Les affaires de corruption ne sont un secret pour personne. Pourtant, en décembre 2022, Netanyahou est parvenu pour la sixième fois à endosser le costume de Premier ministre. «C’est un politicien hors pair et le chef de gouvernement le plus longtemps en poste. Il connaît la loyauté et les sensibilités de chaque homme politique. Personne ne connaît et ne manipule mieux le système que lui. Mais sa plus grande compétence est de savoir transformer la peur israélienne en avantage politique, assure la réalisatrice. Ami Ayalon, ancien directeur du Shin Bet (NDLR: les services de renseignement israéliens), m’a confié: « Nous, les Juifs d’Israël, avons toujours peur, et lui, il nous donne chaque jour le sentiment que la Shoah n’est pas terminée. Netanyahou se présente comme M. Sécurité. A propos de l’attaque du Hamas du 7 octobre 2023, il affirme simplement que, sans lui, cela aurait été bien pire encore. »»

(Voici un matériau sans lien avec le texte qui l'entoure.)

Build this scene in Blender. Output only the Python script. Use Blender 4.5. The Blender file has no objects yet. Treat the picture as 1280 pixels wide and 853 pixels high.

Selon Alexis Bloom, le Premier ministre israélien ne survit que grâce au chaos: «Il ne peut pas prospérer dans une démocratie pacifique. Il a besoin de guerre. Il a besoin de peur. Les gens doivent ressentir que lui seul peut les sauver.»

Plusieurs personnes avancent, dans The Bibi Files, que la guerre à Gaza ne peut être dissociée de la tentative de Netanyahou de rester au pouvoir et d’échapper à ses procès. «Il n’a pas déclenché la guerre pour son propre bénéfice politique. Le 7-Octobre a eu lieu, puis il a pris des mesures de représailles. La véritable question est plutôt de savoir si la poursuite de la guerre et du chaos joue en sa faveur et lui permet de rester Premier ministre. Il est extrêmement difficile de renverser un chef de gouvernement en temps de guerre. Peu de gens considèrent ça comme une décision judicieuse.»

Quoi qu’il en soit, des preuves accablantes démontrent que Netanyahou veut à tout prix rester au pouvoir. Avant même le 7-Octobre, il était déjà très clair qu’il était prêt à aller extrêmement loin. Ronen Bar, récemment limogé de son poste de chef du Shin Bet, a déclaré que «Bibi» lui avait demandé d’inventer des raisons de sécurité pour éviter de témoigner devant le tribunal.

Démocratie fragile

La justice a pris les affaires de corruption de Netanyahou au sérieux; les interrogatoires de police montré dans le documentaire sont particulièrement musclés. Un signe que la démocratie fonctionne encore en Israël? Alexis Bloom hésite: «Peut-on vraiment parler de démocratie lorsqu’il est question d’occupation? La démocratie israélienne est extrêmement fragile et échoue sur tous les plans. La situation a radicalement changé. Autrefois, Netanyahou chantait les louanges du système judiciaire israélien; aujourd’hui, il en limite les pouvoirs. La police que l’on voit dans mon film n’est plus en position de force. Itamar Ben-Gvir, leader de l’extrême droite, dirige désormais la police en tant que ministre de la Sécurité nationale. Des interrogatoires comme ceux montrés dans le documentaire ne seraient plus possibles aujourd’hui.»

Au cours des auditions, les Netanyahou semblent ne voir aucun mal à leurs agissements. «Je crains que le couple ne se sente réellement persécuté par ce qu’il appelle l’Etat profond. Benjamin Netanyahou dit aux enquêteurs qu’il aurait pu gagner des millions de dollars dans le secteur privé, mais qu’il a choisi de servir Israël. Il est plus facile d’être un bon menteur lorsqu’on croit soi-même à son mensonge», conclut la réalisatrice.